NBS Blog

Art-filled April

Not only does the end of April mark the unofficial start of beautiful spring weather on Aquidneck Island, but it also marks the end of a busy month of arts programming at the Norman Bird Sanctuary. In just four short weeks, we concluded an interdisciplinary arts residency with award-winning artist Nina Elder, hosted the former executive director of the Museum of American Bird Art for a lecture on the history of bird art, and welcomed nearly 50 artists to campus for our first annual plein air day.

Thanks to funding from the Rhode Island Council for the Humanities and Mr. John Grosvenor & Ms. Cheryl Hackett, enthusiastic community interest, and generous volunteer support, we were able to offer a diverse breadth of programming that honored the artistic legacy of Paradise Valley and of our founder, Mabel Norman Cerio.

We kicked off the month by saying goodbye (not forever!) to our beloved 2024 artist-in-residence, Nina Elder. Nina joined us from the southwest for a three-week residency exploring coastal erosion, wind, and geologic formation as part of her long-term, mixed-media body of work, Sedimental.

Staying in the former home of Mabel Norman Cerio, a prolific artist in her own right, Nina immersed herself in the early spring beauty of the Sanctuary and drew inspiration from the Island’s unique coastal geography. Nina closed out her residency with a free kite-building workshop, inviting the public to reflect on the power of wind and to consider kites as sculptural symbols of freedom and movement. With Nina’s guidance, the workshop was lots of fun and led to a delightful range of kites (and some other kite-looking structures!).

As we continue to build future arts programming and establish a residency program at the Sanctuary, we sincerely look forward to welcoming Nina back to the Sanctuary and are so grateful for her time on the Island. To learn more about Nina’s work, visit her website.

Shortly after Nina’s bittersweet departure, we continued our 75th anniversary Sightlines Lecture Series with our 4th speaker, Amy Montague, former Director of the Museum of American Bird Art (MABA). Amy’s lecture, titled “If These Artworks Could Talk: Glimpses into the History of Bird Art, its Artists and Collectors,” detailed the fascinating history of artwork in MABA’s collection, the only in the world dedicated to bird art. Attendees learned about everything from Andy Warhol’s pop art endangered species series and Charley Harper’s cheekily-titled, modernist illustrations to Robert Verity Clem’s legacy as one of the great American bird painters. It was a rich conclusion to the arts portion of Sightlines, a lecture series exploring art and science throughout 2024. To learn more about MABA’s collections and programs, visit their website. To learn more about the Sightlines lecture series and the final three lectures on ornithology, conservation, and indigenous ecological knowledge, click here.

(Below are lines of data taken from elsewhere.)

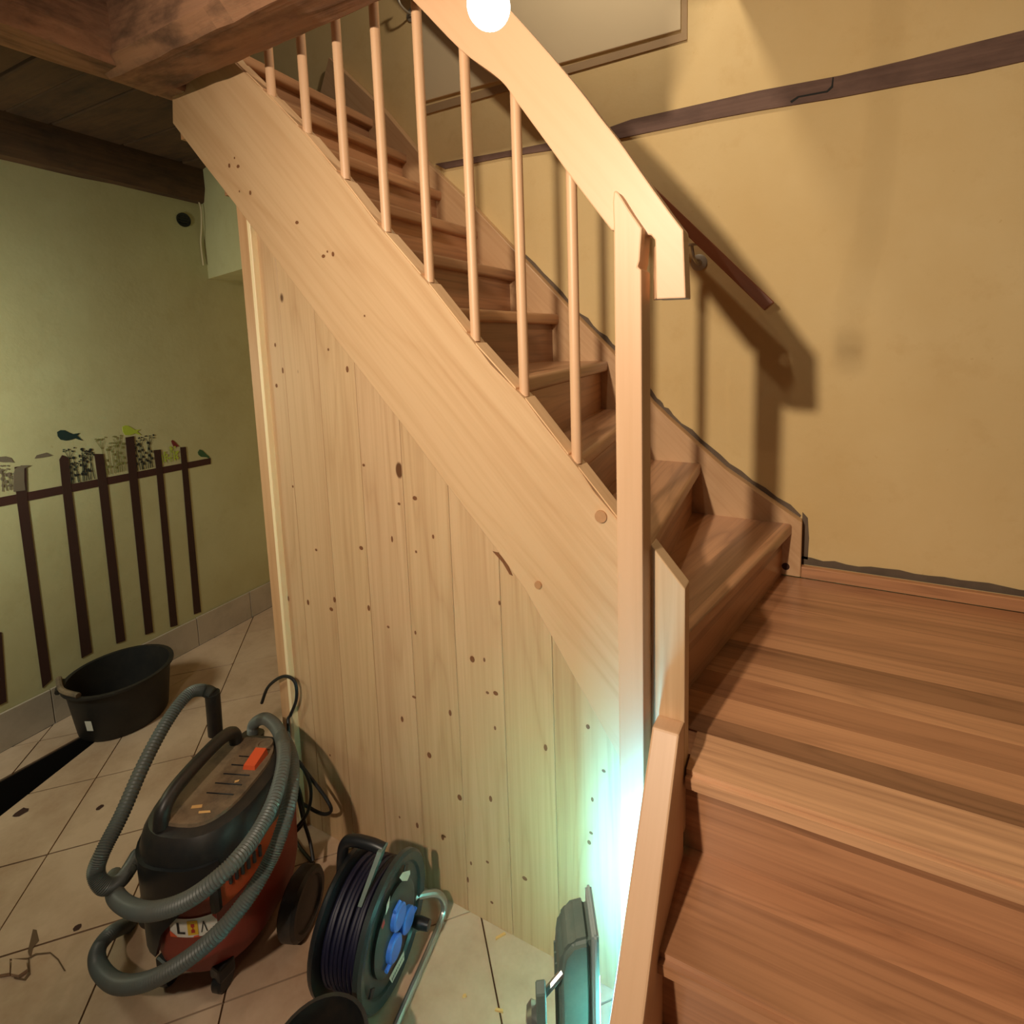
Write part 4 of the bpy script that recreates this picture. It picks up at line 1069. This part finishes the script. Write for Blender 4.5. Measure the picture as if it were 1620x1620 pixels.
# ------------------------------------------------------------------ small things
VT = [(1.647,2.17)]
yv_, zv_ = VT[0]
vent = thing('wall_vent', 'round black pipe cap high on the greenish left wall', 'vent', (lw(yv_), yv_, zv_))
vn = Vector((1, 0.06, 0)).normalized()
obj('cap', lathe([(0, 0.002), (0.026, 0.002), (0.030, 0.004), (0.034, 0.006), (0.034, -0.003), (0, -0.003)], (lw(yv_), yv_, zv_), vn, 24), M_BLACKCLEAN, vent, smooth=True)
for q in range(3):
    z = zv_ + (q - 1) * 0.013
    obj('slat', box(lw(yv_) + 0.001, lw(yv_) + 0.007, yv_ - 0.018, yv_ + 0.018, z - 0.002, z + 0.002), M_BLACKP, vent)
WRP = [(-2.853,1.72,2.451),(-2.829,1.72,2.408),(-2.846,1.72,2.365),(-2.831,1.72,2.301),(-2.805,1.72,2.235),(-2.815,1.72,2.143),(-2.833,1.72,2.067),(-2.83,1.72,1.956)]
tag(obj('loose_wire', tube(catmull(WRP, 6), 0.004, 6), M_HATCH, smooth=True), 'thin loose wire hanging in the dark corner beside the bulkhead', 'wire')
# broken tile shards in the lower left corner
def shard(pts, z, lab_, name='tile_shard'):
    b = prism(pts, 'z', z, z + 0.009)
    bmesh.ops.recalc_face_normals(b, faces=b.faces)
    return tag(obj(name, b, M_TILE), lab_, 'tile shard', 'broken tile shards in the floor corner')
shard([(-1.775,0.4321),(-1.739,0.446),(-1.71,0.4385),(-1.713,0.4228),(-1.735,0.4165)], 0.0006, 'small broken tile shard at the left frame edge, rounder of the two')
shard([(-1.804,0.4182),(-1.781,0.4293),(-1.74,0.4158),(-1.758,0.4032)], 0.0006, 'small broken tile shard cut off by the left frame edge')
for ck in ([(-1.811,0.4204),(-1.751,0.4529),(-1.746,0.4659),(-1.714,0.4841),(-1.675,0.4856),(-1.625,0.4802),(-1.629,0.4782),(-1.674,0.4828),(-1.712,0.482),(-1.74,0.465),(-1.746,0.4523),(-1.806,0.4188)],
           [(-1.749,0.4522),(-1.745,0.454),(-1.699,0.4396),(-1.692,0.4274),(-1.723,0.4171),(-1.728,0.4189),(-1.7,0.4279),(-1.707,0.4388)],
           [(-1.77,0.4595),(-1.827,0.4898),(-1.816,0.4934),(-1.776,0.484),(-1.768,0.4686),(-1.749,0.4584),(-1.754,0.4563)]):
    b = bmesh.new()
    b.faces.new([b.verts.new((x, y, 0.0012)) for x, y in ck])
    obj('crack', b, M_GROUT, floor)
for (x, y), r_ in zip([(-2.118,0.7657),(-1.722,0.5423),(-2.341,0.6421)], (0.012, 0.010, 0.02)):
    b = bmesh.new()
    b.faces.new([b.verts.new((x + r_ * math.cos(k * PI / 5) * random.uniform(0.7, 1.1), y + r_ * math.sin(k * PI / 5) * random.uniform(0.7, 1.1), 0.0013)) for k in range(10)])
    obj('stain', b, M_PAINTBR, floor)
CH = [(-0.6824,1.004),(-0.604,0.8717),(-0.6927,0.8602),(-1.177,0.7807)]
for (x, y), (l, ang, lb_) in zip(CH, ((0.028, 0.9, 'reddish wood chip on the floor near the foot of the partition'), (0.02, 0.2, 'pale wood chip lying on the tile joint at the bottom of the frame'), (0.010, 0.6, 'tiny dark crumb on the bright tiles between reel and work light'), (0.014, 0.1, 'tiny brown chip on the tiles beside the vacuum wheel'))):
    c, s = math.cos(ang), math.sin(ang)
    poly = [(x + u * c - v * s, y + u * s + v * c) for u, v in ((-l / 2, -0.003), (l / 2, -0.002), (l / 2 - 0.002, 0.003), (-l / 2 + 0.002, 0.002))]
    tag(obj('wood_chip', prism(poly, 'z', 0.0008, 0.005), M_CHIP), lb_, 'wood chip', 'wood chips scattered on the tiles')
bpy.context.view_layer.update()
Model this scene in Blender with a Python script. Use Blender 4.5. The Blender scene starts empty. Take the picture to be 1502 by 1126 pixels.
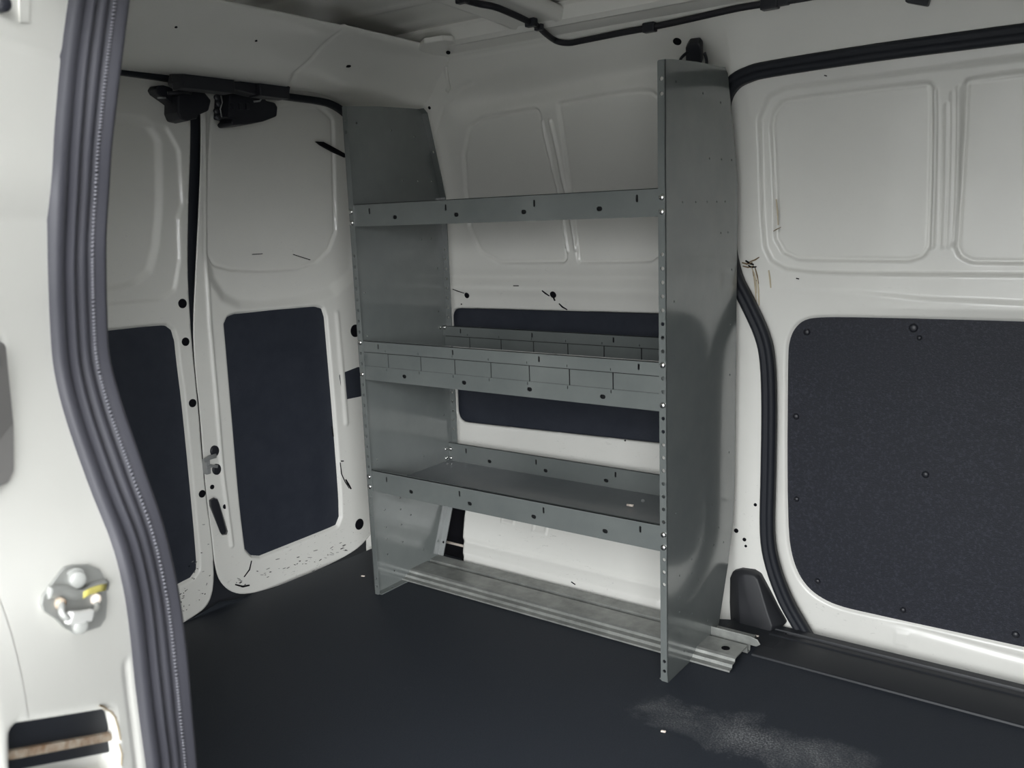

And finally, on a rainy late April Saturday, we welcomed nearly 50 intrepid plein air artists to our first annual ‘Paint Paradise’ at the Sanctuary. Across 8 hours, artists braved the weather to produce beautiful and wide-ranging depictions of the Sanctuary’s diverse habitats.

Thanks to Amy Bartlett Wright–professional muralist, natural science illustrator, and longtime friend of NBS–-several artists enjoyed a guided plein air experience complete with a lecture on the history and principles of plein air painting and a tutorial with live feedback.

With support from Kitchen Companion Catering and Mr. John Grosvenor & Ms. Cheryl Hackett, artists were treated to complimentary breakfast, lunch, and an evening reception and art show. As the sun finally came out, our historic barn was filled to the brim with canvases for the juried art show and benefit sale. The range of subjects, styles, and materials was impressive, from a large-scale study of Hanging Rock to a miniature sketch done on a paint swatch (so cool!). We sold nearly every piece in the show, with several artists generously donating 100% of their profits directly to NBS to further our mission, and celebrated two winners of the juried show; Nancy Custin and Amy Bartlett-Wright.

We’re proud to be able to host diverse arts programming at the Norman Bird Sanctuary that celebrates the unique beauty of the landscape, the history of artists on Aquidneck Island, and the legacy of Mabel Norman Cerio. The arts are an integral part of our organization’s history and we’re excited to further that legacy in our 75th anniversary year of programming. Thanks to all who made such a busy month on campus possible, and please keep an eye out for future art programs!